La expropiación por causa de utilidad pública no es —ni debe ser— un acto discrecional ni caprichoso del gobernante. En un Estado de derecho, se trata de una figura legal excepcional, sujeta a límites claros, justificación objetiva, y procedimientos formales establecidos por la ley. La utilidad pública debe estar debidamente acreditada, ser indemnizada de forma justa, previa y conforme a derecho, y estar sujeta a control judicial. Es decir, no basta con que el gobernante diga “es por el bien del pueblo”; debe demostrarlo, y el afectado tiene derecho a impugnarlo.

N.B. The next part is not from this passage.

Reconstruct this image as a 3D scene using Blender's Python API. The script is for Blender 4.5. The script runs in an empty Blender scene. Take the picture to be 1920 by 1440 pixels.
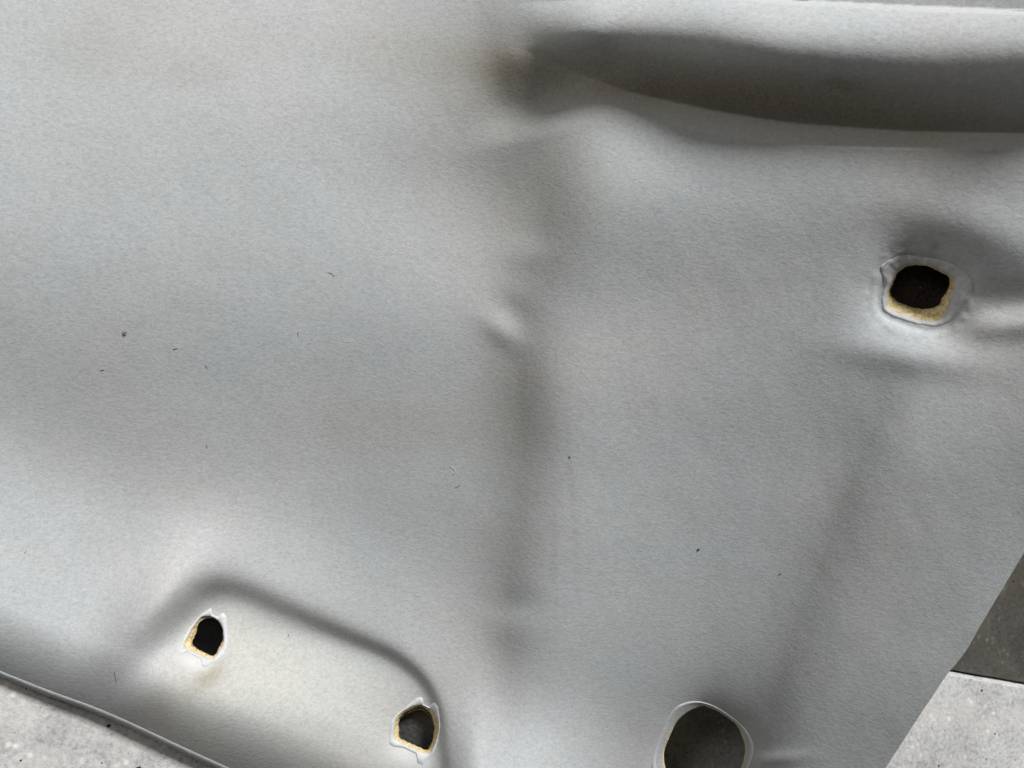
import bpy, bmesh, math, random
import numpy as np
from mathutils import Vector

# ------------------------------------------------------------------ camera
scene = bpy.context.scene
F = 1478.0                       # focal length of the phone in photo pixels
TILT = math.radians(12.0)
CAM = np.array([0.0, 0.077, 0.362])
cs, sn = math.cos(TILT), math.sin(TILT)
cam_d = bpy.data.cameras.new("camera")
cam_d.sensor_width = 36.0
cam_d.lens = 36.0 * F / 1920.0
cam_d.clip_start = 0.01
cam_d.clip_end = 60.0
cam = bpy.data.objects.new("camera", cam_d)
scene.collection.objects.link(cam)
cam.location = CAM
cam.rotation_euler = (-TILT, 0, 0)
cam_d.dof.use_dof = True
cam_d.dof.focus_distance = 0.385
cam_d.dof.aperture_fstop = 14.0
scene.camera = cam

# ------------------------------------------------------------------ world and lamps
world = bpy.data.worlds.new("World")
scene.world = world
world.use_nodes = True
bg = world.node_tree.nodes["Background"]
bg.inputs[0].default_value = (1.0, 0.97, 0.92, 1)
bg.inputs[1].default_value = 0.02


def lamp(name, az, el, dist, size, watts, col):
    """area lamp aimed at the panel; az from +Y towards +X, both in degrees"""
    a, e = math.radians(az), math.radians(el)
    d = Vector((math.sin(a) * math.cos(e), math.cos(a) * math.cos(e), math.sin(e)))
    L = bpy.data.lights.new(name, 'AREA')
    L.shape = 'SQUARE'
    L.size = size
    L.energy = watts
    L.color = col
    o = bpy.data.objects.new(name, L)
    scene.collection.objects.link(o)
    o.location = d * dist
    o.rotation_euler = (-d).to_track_quat('-Z', 'Y').to_euler()
    return o


lamp("key_lamp", 29, 25.5, 4.0, 0.75, 228, (0.98, 0.99, 1.0))
lamp("fill_lamp", -34, 40, 0.9, 0.35, 1.9, (1.0, 0.98, 0.95))  # unseen fill added to brighten the left side of the panel

scene.view_settings.view_transform = 'Standard'
scene.view_settings.look = 'None'
scene.view_settings.exposure = 0.0
scene.view_settings.gamma = 1.0
scene.view_settings.use_curve_mapping = False

# ------------------------------------------------------------------ survey helpers
U = 0.00025                      # one survey unit (a photo pixel at the panel) in metres


def at(px, py, z):
    """survey mark + real height (m) -> world point(s)"""
    px = np.asarray(px, float); py = np.asarray(py, float); z = np.asarray(z, float)
    a = (px - 960.0) / F
    b = (720.0 - py) / F
    dx, dy, dz = a, -sn + b * cs, -cs - b * sn
    k = (z - CAM[2]) / dz
    return np.stack([CAM[0] + k * dx, CAM[1] + k * dy, np.broadcast_to(z, k.shape)], -1)


def smooth(e0, e1, x):
    t = np.clip((x - e0) / (e1 - e0), 0, 1)
    return t * t * (3 - 2 * t)


def soft(x, w):                  # softplus
    return w * np.logaddexp(0, x / w)


def gauss(x, y, cx, cy, sx, sy, rot=0.0):
    c, s = math.cos(math.radians(rot)), math.sin(math.radians(rot))
    u = (x - cx) * c + (y - cy) * s
    v = -(x - cx) * s + (y - cy) * c
    return np.exp(-0.5 * ((u / sx) ** 2 + (v / sy) ** 2))


def seg_dist(x, y, pts):
    """unsigned distance to an open polyline"""
    best = np.full(np.shape(x), 1e18)
    for (x0, y0), (x1, y1) in zip(pts[:-1], pts[1:]):
        dx, dy = x1 - x0, y1 - y0
        t = np.clip(((x - x0) * dx + (y - y0) * dy) / (dx * dx + dy * dy), 0, 1)
        best = np.minimum(best, (x - x0 - t * dx) ** 2 + (y - y0 - t * dy) ** 2)
    return np.sqrt(best)


def inside(x, y, poly):
    r = np.zeros(np.shape(x), bool)
    n = len(poly)
    for i in range(n):
        x0, y0 = poly[i]; x1, y1 = poly[(i + 1) % n]
        if y0 == y1:
            continue
        c = (y0 > y) != (y1 > y)
        r ^= c & (x < (x1 - x0) * (y - y0) / (y1 - y0) + x0)
    return r


def sdf(x, y, poly):             # positive inside
    d = seg_dist(x, y, list(poly) + [poly[0]])
    return np.where(inside(x, y, poly), d, -d)


def catmull(pts, n=8, closed=True):
    out = []
    m = len(pts)
    P = [np.array(p, float) for p in pts]
    rng = range(m) if closed else range(m - 1)
    for i in rng:
        if closed:
            p0, p1, p2, p3 = P[i - 1], P[i], P[(i + 1) % m], P[(i + 2) % m]
        else:
            p0, p1, p2, p3 = P[max(i - 1, 0)], P[i], P[i + 1], P[min(i + 2, m - 1)]
        for k in range(n):
            t = k / n
            out.append(tuple(0.5 * (2 * p1 + (p2 - p0) * t + (2 * p0 - 5 * p1 + 4 * p2 - p3) * t * t
                                    + (3 * p1 - p0 - 3 * p2 + p3) * t ** 3)))
    if not closed:
        out.append(tuple(P[-1]))
    return out


def vnoise(x, y, seed, octaves=3):
    """cheap smooth value noise, about -1..1"""
    rs = np.random.RandomState(seed)
    tot = np.zeros(np.shape(x)); amp = 1.0; s = 1.0
    for o in range(octaves):
        T = rs.uniform(-1, 1, (64, 64))
        xi = np.floor(x * s).astype(int); yi = np.floor(y * s).astype(int)
        fx = x * s - xi; fy = y * s - yi
        fx = fx * fx * (3 - 2 * fx); fy = fy * fy * (3 - 2 * fy)
        a = T[xi % 64, yi % 64]; b = T[(xi + 1) % 64, yi % 64]
        c = T[xi % 64, (yi + 1) % 64]; d = T[(xi + 1) % 64, (yi + 1) % 64]
        tot += amp * ((a * (1 - fx) + b * fx) * (1 - fy) + (c * (1 - fx) + d * fx) * fy)
        amp *= 0.5; s *= 2.03
    return tot


# ------------------------------------------------------------------ outlines of the panel
EDGE_BL = [(-890, 884), (-420, 1068), (-120, 1208), (0, 1259), (87, 1294), (175, 1326), (250, 1358), (350, 1405),
           (425, 1439), (560, 1500), (720, 1580), (900, 1690)]
EDGE_R = [(1540, 1690), (1600, 1545), (1630, 1490), (1661, 1438), (1695, 1385), (1722, 1343), (1753, 1297),
          (1774, 1265), (1790, 1246), (1811, 1218), (1835, 1176), (1866, 1124), (1900, 1067), (1920, 1034),
          (1960, 965), (2040, 820), (2130, 640), (2230, 400), (2300, 100), (2330, -470)]
EBL = catmull(EDGE_BL, 6, False)
ER = catmull(EDGE_R, 6, False)
OUTLINE = EBL + ER + [(-890, -470)]

H_RIGHT = [(1683, 510), (1702, 497), (1727, 496), (1750, 500), (1772, 511), (1786, 521), (1789, 535), (1782, 556),
           (1772, 586), (1758, 600), (1737, 602), (1706, 594), (1677, 583), (1665, 574), (1664, 550), (1672, 530)]
H_RIGHT_IN = [(1685, 511), (1702, 499), (1727, 498), (1747, 502), (1772, 515), (1780, 524), (1777, 544), (1766, 559),
              (1760, 572), (1739, 579), (1714, 577), (1693, 570), (1677, 560), (1670, 546), (1678, 524)]
R_RIGHT = [(1650, 503), (1672, 486), (1700, 477), (1740, 485), (1785, 496), (1808, 509), (1824, 530), (1822, 556),
           (1800, 582), (1780, 604), (1750, 611), (1703, 601), (1662, 584), (1652, 566), (1655, 546), (1656, 524)]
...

Cuando se usa la amenaza de expropiación como herramienta de presión política, se convierte en una forma encubierta de confiscación autoritaria, incompatible con los principios constitucionales y con la certeza jurídica indispensable para atraer inversión, generar empleo y respetar libertades individuales. Exigir la donación de un predio bajo amenaza como lo hace el gobernador de Puebla podría constituirse en un delito. El abuso de autoridad ocurre cuando un servidor público se excede en las facultades que le confiere la ley al ejercer violencia, amenazas o presión indebida. Es una expresión clara de la corrupción del poder, porque distorsiona la función pública, vulnera derechos fundamentales y debilita la confianza en las instituciones.

Es momento de decirlo con todas sus letras: quien no respeta la propiedad privada, no respeta la libertad. Gobernadores como Armenta y diputados que aplauden este tipo de medidas no solo ponen en riesgo la economía, sino el Estado de derecho mismo. El populismo siempre ha sido un pésimo administrador, pero un excelente saqueador. Y si no se detiene a tiempo, terminaremos convertidos en siervos del nuevo feudalismo de Estado, gobernados por personajes autoerigidos en caciques, cobrando derecho de piso.